Why have American political leaders let China walk all over American manufacturing businesses?
In 1979 the U.S. and China reestablished diplomatic relations and signed a bilateral trade agreement. At that time and for the next 20 years, our 100-year-old American event furniture manufacturing company was making two models of folding chairs that were iconic American hardwood folding chairs.
One was the original Snyder Chair (1919), the other a folding event chair called a Wedding Chair, normally painted white and usually referred to as a white wood wedding chair.
When China imports of white wedding chairs started showing up at American event trade shows, they were one-half the price of our chairs! Their chairs were not as well built as ours – wood was suspect, fasteners rusted, paint sometimes flaked off, etc. – but at one half our price, these lower quality China import chairs diminished our sales enough to force us to shut down our original 1919 production operation.

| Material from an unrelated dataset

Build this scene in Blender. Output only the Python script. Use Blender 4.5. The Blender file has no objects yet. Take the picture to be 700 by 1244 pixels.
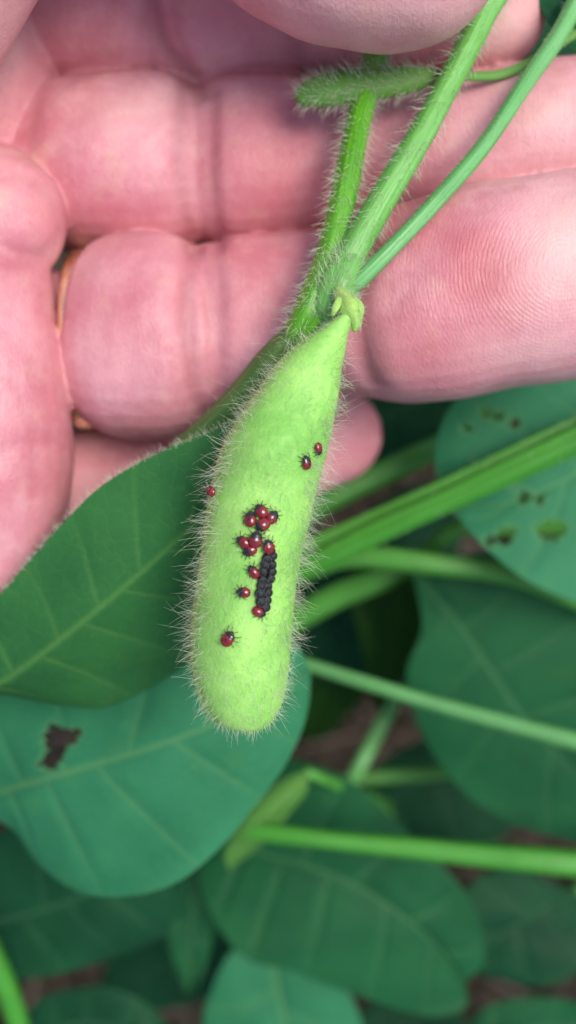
import bpy, math, random
import numpy as np
from mathutils import Vector, Matrix
from mathutils.bvhtree import BVHTree
random.seed(7)
rng = np.random.default_rng(7)
# 1 Blender unit = 1 cm (a close-up); camera looks straight down on the plants
SC = bpy.context.scene
SC.unit_settings.system = 'METRIC'
SC.unit_settings.scale_length = 0.01
COL = SC.collection
# ------------------------------------------------------------ camera
CAMZ = 10.0
cd = bpy.data.cameras.new('camera')
cam = bpy.data.objects.new('camera', cd)
COL.objects.link(cam)
cam.location = (0, 0, CAMZ)
cd.sensor_width = 36
cd.lens = 34.73
cd.clip_start = 0.1
cd.clip_end = 20000
cd.dof.use_dof = True
cd.dof.focus_distance = CAMZ - 0.1
cd.dof.aperture_fstop = 0.115        # about 2 mm pupil of a phone lens at this unit scale
SC.camera = cam
# ------------------------------------------------------------ light
W = bpy.data.worlds.new("World")
SC.world = W
W.use_nodes = True
nt = W.node_tree
sky = nt.nodes.new('ShaderNodeTexSky')
sky.sky_type = 'NISHITA'
sky.sun_disc = False
SUN_EL, SUN_AZ = math.radians(66), math.radians(72)   # azimuth measured from +Y (picture top) to +X (picture right)
sky.sun_elevation = SUN_EL
sky.sun_rotation = SUN_AZ
sky.air_density = 1.0
sky.dust_density = 3.0
bg = nt.nodes['Background']
nt.links.new(sky.outputs[0], bg.inputs[0])
bg.inputs[1].default_value = 0.14
sd = bpy.data.lights.new('sun', 'SUN')
sun = bpy.data.objects.new('sun', sd)
COL.objects.link(sun)
sd.energy = 2.0
sd.angle = math.radians(30)
sd.color = (1.0, 0.95, 0.88)
dirv = Vector((math.sin(SUN_AZ)*math.cos(SUN_EL), math.cos(SUN_AZ)*math.cos(SUN_EL), math.sin(SUN_EL)))
sun.rotation_euler = dirv.to_track_quat('Z', 'Y').to_euler()
sun.location = dirv*60
vs = SC.view_settings
vs.view_transform = 'Standard'
vs.look = 'None'
vs.gamma = 1
vs.exposure = 0.38
SC.cycles.use_denoising = True

# ------------------------------------------------------------ helpers
def P(px, py, z):
    """point seen at photo pixel (px,py) lying at height z"""
    k = (CAMZ - z)/CAMZ/120.0
    return np.array([(px-350)*k, (622-py)*k, z])
def RW(rpx, z):
    return rpx*(CAMZ - z)/CAMZ/120.0
def topix(V):
    k = (CAMZ - V[:, 2])/CAMZ/120.0
    return V[:, 0]/k+350, 622-V[:, 1]/k
def spline(pts, n):
    """Catmull-Rom through rows of pts, resampled at n equal arc steps"""
    p = np.asarray(pts, float)
    if len(p) == 2:
        t = np.linspace(0, 1, n)[:, None]
        return p[0]*(1-t)+p[1]*t
    e = np.vstack([2*p[0]-p[1], p, 2*p[-1]-p[-2]])
    out = []
    for i in range(len(p)-1):
        a, b, c, d = e[i], e[i+1], e[i+2], e[i+3]
        t = np.linspace(0, 1, 24, endpoint=False)[:, None]
        out.append(0.5*((2*b)+(-a+c)*t+(2*a-5*b+4*c-d)*t*t+(-a+3*b-3*c+d)*t**3))
    out = np.vstack(out+[p[-1:]])
    m = min(3, out.shape[1])
    s = np.r_[0, np.cumsum(np.linalg.norm(np.diff(out[:, :m], axis=0), axis=1))]
    q = np.linspace(0, s[-1], n)
    return np.stack([np.interp(q, s, out[:, k]) for k in range(out.shape[1])], 1)

def mesh_np(name, V, F, mat=None, smooth=True):
    me = bpy.data.meshes.new(name)
    V = np.asarray(V, np.float32)
    F = np.asarray(F, np.int32)
    me.vertices.add(len(V))
    me.vertices.foreach_set('co', V.ravel())
    k = F.shape[1]
    me.loops.add(F.size)
    me.loops.foreach_set('vertex_index', F.ravel())
    me.polygons.add(len(F))
    me.polygons.foreach_set('loop_start', np.arange(len(F), dtype=np.int32)*k)
    me.update(calc_edges=True)
    me.validate()
    if smooth:
        me.polygons.foreach_set('use_smooth', np.ones(len(me.polygons), bool))
    if mat: me.materials.append(mat)
    return me
def link(name, me, parent=None):
    o = bpy.data.objects.new(name, me)
    COL.objects.link(o)
    if parent: o.parent = parent
    return o
def tag(o, label=None, cat=None, group=None, kind=None):
    if label: o['label'] = label
    if cat: o['category'] = cat
    if group: o['group'] = group
    if kind: o['kind'] = kind
    return o
def thing(name, label, cat, group=None):
    return tag(link(name, None), label, cat, group)
def attr(me, name, arr):
    a = me.attributes.new(name, 'FLOAT', 'POINT')
    a.data.foreach_set('value', np.asarray(arr, np.float32))

def tube(path, rad, seg=16, asp=1.0, cap=True, up=(0, 0, 1), square=0.0, ribs=0.0, nrib=5):
    """V,F of a tube along path (n,3) with radii rad; asp = size in the 'up' direction over the side direction"""
    path = np.asarray(path, float)
    n = len(path)
    rad = np.broadcast_to(np.asarray(rad, float), (n,))
    T = np.gradient(path, axis=0)
    T /= np.linalg.norm(T, axis=1)[:, None]
    U = np.tile(np.asarray(up, float), (n, 1))
    S = np.cross(T, U)
    bad = np.linalg.norm(S, axis=1) < 1e-3
    S[bad] = np.cross(T[bad], [0.1, 1, 0.05])
    S /= np.linalg.norm(S, axis=1)[:, None]
    U = np.cross(S, T)
    th = np.linspace(0, 2*np.pi, seg, endpoint=False)
    c, s = np.cos(th), np.sin(th)
    if square:
        f = (np.abs(c)**(2+square)+np.abs(s)**(2+square))**(-1/(2+square))
        c, s = c*f, s*f
    rr = 1+ribs*np.cos(nrib*th)
    V = path[:, None, :]+(S[:, None, :]*(c*rr)[None, :, None]+U[:, None, :]*(s*rr*asp)[None, :, None])*rad[:, None, None]
    V = V.reshape(-1, 3)
    i = np.arange(n-1)[:, None]*seg
    j = np.arange(seg)[None, :]
    j2 = (j+1) % seg
    F = np.stack([i+j, i+j2, i+seg+j2, i+seg+j], -1).reshape(-1, 4)
    if cap:
        V = np.vstack([V, path[0], path[-1]])
        a, b = n*seg, n*seg+1
        k = np.arange(seg)
        k2 = (k+1) % seg
        F = np.vstack([F, np.stack([np.full(seg, a), k2, k, k], 1)[:, [0, 1, 2, 2]],
                       np.stack([np.full(seg, b), (n-1)*seg+k, (n-1)*seg+k2, (n-1)*seg+k2], 1)])
    return V, F
def fix_tris(F):
    return [tuple(dict.fromkeys(f)) for f in F.tolist()]
def mesh_py(name, V, F, mat=None, smooth=True):
    me = bpy.data.meshes.new(name)
    me.from_pydata(np.asarray(V).tolist(), [], fix_tris(np.asarray(F)))
    me.update()
    if smooth: me.polygons.foreach_set('use_smooth', np.ones(len(me.polygons), bool))
    if mat: me.materials.append(mat)
    return me
def join(parts):
    Vs, Fs, o = [], [], 0
    for V, F in parts:
        Vs.append(V); Fs.append(np.asarray(F)+o); o += len(V)
    return np.vstack(Vs), np.vstack(Fs)

def sample(V, F, n):
    """random points, normals on a quad/tri mesh given as arrays"""
    F = np.asarray(F)
    T = np.vstack([F[:, [0, 1, 2]], F[:, [0, 2, 3]]]) if F.shape[1] == 4 else F
    A, B, C = V[T[:, 0]], V[T[:, 1]], V[T[:, 2]]
    N = np.cross(B-A, C-A)
    ar = np.linalg.norm(N, axis=1)
    ok = ar > 1e-12
    A, B, C, N, ar = A[ok], B[ok], C[ok], N[ok], ar[ok]
    i = rng.choice(len(ar), n, p=ar/ar.sum())
    u, v = rng.random(n), rng.random(n)
    m = u+v > 1
    u[m], v[m] = 1-u[m], 1-v[m]
    return A[i]+(B[i]-A[i])*u[:, None]+(C[i]-A[i])*v[:, None], N[i]/ar[i][:, None]
def norm(a):
    return a/np.maximum(np.linalg.norm(a, axis=1), 1e-9)[:, None]
def hair_mesh(name, B, D, L, G, r, mat, segs=4, sides=3):
    n = len(B)
    D = norm(D)
    R = norm(np.cross(D, rng.normal(size=(n, 3))))
    Q = np.cross(D, R)
    V = np.zeros((n, segs+1, sides, 3))
    r = np.broadcast_to(r, (n,))
    for k in range(segs+1):
        s = k/segs
        c = B+D*(L*s)[:, None]+G*(L*s*s)[:, None]
        for j in range(sides):
            a = 2*math.pi*j/sides
            V[:, k, j] = c+(R*math.cos(a)+Q*math.sin(a))*(r*(1-0.8*s))[:, None]
    st = (segs+1)*sides
    F = []
    for k in range(segs):
        for j in range(sides):
            j2 = (j+1) % sides
            F.append([k*sides+j, k*sides+j2, (k+1)*sides+j2, (k+1)*sides+j])
    F = (np.array(F)[None]+(np.arange(n)*st)[:, None, None]).reshape(-1, 4)
    return mesh_np(name, V.reshape(-1, 3), F, mat)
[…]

In the 90’s Chinese labor cost almost nothing per hour and it was widely rumored that the government of the People’s Republic of China was subsidizing factory production by paying 15% rebates on any China manufacturer’s export sales. Not only did their labor cost a fraction of ours, but their government was guaranteeing a profit to Chinese manufacturers that exported. Our small event seating factory in western Pennsylvania never stood a chance.
We lost approximately 10 jobs when our wood folding chair production operation was forced to close in 1999. Our workers and our products were fantastic, but we could not compete with these very low-cost products.
What we need, even now, is a fair market contest. It is still unevenly balanced in favor of imports from China.